Why doesn't the Stone-Weierstrass theorem imply that every function has a power series expansion?
Short answer. The sequence of polynomials guaranteed by the Stone Weierstrass theorem may not be constructible by appending terms of higher and higher order. The early coefficients can vary as the sequence grows. So you don't have the sequence of partial sums of a power series.
$$\lim_{n\to\infty}\left(\lim_{k\to\infty} a_{n,k}\right)$$ is, in general, not the same as $$\lim_{k\to\infty}\left(\lim_{n\to\infty} a_{n,k}\right)$$ and in order to switch the order of your infinite sum (which is in its definition a limit) and your limit, you would need something like that.

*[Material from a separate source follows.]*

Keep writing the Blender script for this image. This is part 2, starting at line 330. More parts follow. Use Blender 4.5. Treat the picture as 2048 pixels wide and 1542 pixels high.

I'm not sure what sense you can give to $$ \lim_{n\to\infty}a_{k,n} $$ There's nothing in the Stone-Weierstrass that can even hint to the existence of such limit.
The traditional example of a $C^\infty$ function that's not everywhere analytic well illustrates this. Try and find a polynomial approximation for $$ f(x)=\begin{cases} 0 & x=0 \\[4px] e^{-1/x^2} & x\ne0 \end{cases} $$ and you'll realize that the exchange is not possible, because the limit under scrutiny cannot exist.